* BEGIN Extracted data *

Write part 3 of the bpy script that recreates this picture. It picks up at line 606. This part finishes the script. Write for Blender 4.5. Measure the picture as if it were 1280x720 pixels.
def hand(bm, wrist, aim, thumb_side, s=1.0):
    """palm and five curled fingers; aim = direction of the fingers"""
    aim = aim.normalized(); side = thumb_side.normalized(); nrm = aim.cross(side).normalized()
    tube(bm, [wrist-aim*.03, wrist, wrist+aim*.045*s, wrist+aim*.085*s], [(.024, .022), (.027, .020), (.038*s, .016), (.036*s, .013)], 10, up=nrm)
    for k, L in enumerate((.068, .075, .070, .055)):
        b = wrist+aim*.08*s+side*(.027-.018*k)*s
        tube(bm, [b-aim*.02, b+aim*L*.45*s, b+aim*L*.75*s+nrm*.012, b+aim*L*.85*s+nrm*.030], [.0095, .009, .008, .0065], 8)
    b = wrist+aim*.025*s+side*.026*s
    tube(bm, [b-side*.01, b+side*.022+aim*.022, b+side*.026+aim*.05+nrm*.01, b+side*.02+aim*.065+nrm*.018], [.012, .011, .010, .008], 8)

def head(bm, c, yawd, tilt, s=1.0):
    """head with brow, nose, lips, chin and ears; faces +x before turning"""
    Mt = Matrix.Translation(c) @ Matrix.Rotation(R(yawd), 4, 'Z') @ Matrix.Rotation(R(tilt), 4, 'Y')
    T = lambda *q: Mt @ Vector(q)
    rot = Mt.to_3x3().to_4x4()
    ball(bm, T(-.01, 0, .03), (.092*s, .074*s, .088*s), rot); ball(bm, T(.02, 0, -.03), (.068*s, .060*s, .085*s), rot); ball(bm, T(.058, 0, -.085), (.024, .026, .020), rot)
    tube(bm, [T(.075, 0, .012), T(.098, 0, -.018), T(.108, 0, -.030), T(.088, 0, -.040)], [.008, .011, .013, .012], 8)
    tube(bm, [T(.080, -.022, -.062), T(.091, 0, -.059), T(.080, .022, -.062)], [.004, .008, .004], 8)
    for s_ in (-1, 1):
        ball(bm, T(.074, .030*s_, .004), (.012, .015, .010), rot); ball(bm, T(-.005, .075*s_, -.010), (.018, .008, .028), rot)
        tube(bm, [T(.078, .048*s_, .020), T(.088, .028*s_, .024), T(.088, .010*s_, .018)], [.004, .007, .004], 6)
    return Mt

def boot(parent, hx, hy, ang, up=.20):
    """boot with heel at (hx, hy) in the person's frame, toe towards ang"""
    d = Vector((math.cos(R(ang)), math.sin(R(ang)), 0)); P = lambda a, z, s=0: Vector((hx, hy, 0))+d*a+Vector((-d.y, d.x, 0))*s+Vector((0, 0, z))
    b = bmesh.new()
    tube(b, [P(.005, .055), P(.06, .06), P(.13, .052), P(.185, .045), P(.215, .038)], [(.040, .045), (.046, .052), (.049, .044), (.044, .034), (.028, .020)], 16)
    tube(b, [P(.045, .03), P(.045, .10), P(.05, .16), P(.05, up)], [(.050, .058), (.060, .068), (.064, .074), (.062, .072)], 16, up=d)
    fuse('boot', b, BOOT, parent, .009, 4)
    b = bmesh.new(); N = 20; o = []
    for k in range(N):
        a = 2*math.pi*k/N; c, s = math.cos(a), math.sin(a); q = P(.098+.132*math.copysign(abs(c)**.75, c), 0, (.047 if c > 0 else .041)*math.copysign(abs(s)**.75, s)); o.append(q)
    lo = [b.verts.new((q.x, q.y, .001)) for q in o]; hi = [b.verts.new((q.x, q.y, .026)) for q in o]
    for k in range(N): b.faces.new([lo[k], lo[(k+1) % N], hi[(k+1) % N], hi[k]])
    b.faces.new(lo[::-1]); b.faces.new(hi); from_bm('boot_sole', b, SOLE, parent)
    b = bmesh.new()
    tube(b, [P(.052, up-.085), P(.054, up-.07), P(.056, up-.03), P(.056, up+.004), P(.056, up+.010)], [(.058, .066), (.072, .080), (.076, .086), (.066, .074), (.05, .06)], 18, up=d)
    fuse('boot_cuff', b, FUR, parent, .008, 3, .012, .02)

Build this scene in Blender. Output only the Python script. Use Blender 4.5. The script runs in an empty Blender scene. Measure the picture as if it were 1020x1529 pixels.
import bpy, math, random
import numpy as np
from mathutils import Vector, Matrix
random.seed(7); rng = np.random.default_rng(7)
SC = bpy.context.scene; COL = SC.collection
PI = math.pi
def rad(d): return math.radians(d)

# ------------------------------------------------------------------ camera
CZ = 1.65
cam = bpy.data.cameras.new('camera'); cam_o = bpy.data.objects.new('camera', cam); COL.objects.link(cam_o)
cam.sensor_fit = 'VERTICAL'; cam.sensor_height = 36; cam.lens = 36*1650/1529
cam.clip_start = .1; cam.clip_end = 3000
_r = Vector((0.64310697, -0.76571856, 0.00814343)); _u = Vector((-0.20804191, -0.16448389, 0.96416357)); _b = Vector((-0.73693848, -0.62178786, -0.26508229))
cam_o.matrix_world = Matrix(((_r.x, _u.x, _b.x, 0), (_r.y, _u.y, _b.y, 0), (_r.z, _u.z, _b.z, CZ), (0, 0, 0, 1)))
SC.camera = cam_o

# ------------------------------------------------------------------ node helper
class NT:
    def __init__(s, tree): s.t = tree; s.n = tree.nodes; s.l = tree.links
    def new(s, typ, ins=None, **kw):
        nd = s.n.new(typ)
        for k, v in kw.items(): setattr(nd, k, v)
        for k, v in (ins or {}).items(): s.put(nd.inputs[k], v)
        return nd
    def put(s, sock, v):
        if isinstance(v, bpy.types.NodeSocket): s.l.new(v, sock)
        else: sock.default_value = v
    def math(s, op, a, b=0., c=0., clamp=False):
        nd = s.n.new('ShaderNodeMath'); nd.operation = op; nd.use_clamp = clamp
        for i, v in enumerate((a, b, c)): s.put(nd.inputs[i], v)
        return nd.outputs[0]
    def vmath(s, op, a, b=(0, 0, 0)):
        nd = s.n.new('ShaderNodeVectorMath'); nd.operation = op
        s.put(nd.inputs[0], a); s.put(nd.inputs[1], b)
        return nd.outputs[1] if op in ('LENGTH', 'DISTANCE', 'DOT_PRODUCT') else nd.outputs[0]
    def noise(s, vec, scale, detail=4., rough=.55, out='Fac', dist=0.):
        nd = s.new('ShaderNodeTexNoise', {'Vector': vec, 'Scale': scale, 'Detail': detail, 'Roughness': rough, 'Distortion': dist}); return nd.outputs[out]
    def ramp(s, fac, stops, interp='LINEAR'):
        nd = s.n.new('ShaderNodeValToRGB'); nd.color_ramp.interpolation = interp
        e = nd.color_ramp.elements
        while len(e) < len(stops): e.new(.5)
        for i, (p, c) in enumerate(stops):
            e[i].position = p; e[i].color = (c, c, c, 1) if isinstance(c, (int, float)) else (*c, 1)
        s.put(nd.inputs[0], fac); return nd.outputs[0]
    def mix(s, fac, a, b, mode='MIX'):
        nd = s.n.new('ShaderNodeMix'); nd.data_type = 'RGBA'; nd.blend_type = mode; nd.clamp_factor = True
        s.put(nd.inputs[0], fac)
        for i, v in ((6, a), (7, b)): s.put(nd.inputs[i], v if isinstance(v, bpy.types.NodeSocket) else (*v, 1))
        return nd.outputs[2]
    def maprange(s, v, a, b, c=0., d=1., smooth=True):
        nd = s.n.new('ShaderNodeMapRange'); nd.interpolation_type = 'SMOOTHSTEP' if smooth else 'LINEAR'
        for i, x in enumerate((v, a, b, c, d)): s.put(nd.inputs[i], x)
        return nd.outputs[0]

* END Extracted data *

What the task asks:
Quote every line from the beginning of the entries up to and including the line that contains "[.012, .011, .010, .008], 8)".

Reply to the task:
Write part 3 of the bpy script that recreates this picture. It picks up at line 606. This part finishes the script. Write for Blender 4.5. Measure the picture as if it were 1280x720 pixels.
def hand(bm, wrist, aim, thumb_side, s=1.0):
    """palm and five curled fingers; aim = direction of the fingers"""
    aim = aim.normalized(); side = thumb_side.normalized(); nrm = aim.cross(side).normalized()
    tube(bm, [wrist-aim*.03, wrist, wrist+aim*.045*s, wrist+aim*.085*s], [(.024, .022), (.027, .020), (.038*s, .016), (.036*s, .013)], 10, up=nrm)
    for k, L in enumerate((.068, .075, .070, .055)):
        b = wrist+aim*.08*s+side*(.027-.018*k)*s
        tube(bm, [b-aim*.02, b+aim*L*.45*s, b+aim*L*.75*s+nrm*.012, b+aim*L*.85*s+nrm*.030], [.0095, .009, .008, .0065], 8)
    b = wrist+aim*.025*s+side*.026*s
    tube(bm, [b-side*.01, b+side*.022+aim*.022, b+side*.026+aim*.05+nrm*.01, b+side*.02+aim*.065+nrm*.018], [.012, .011, .010, .008], 8)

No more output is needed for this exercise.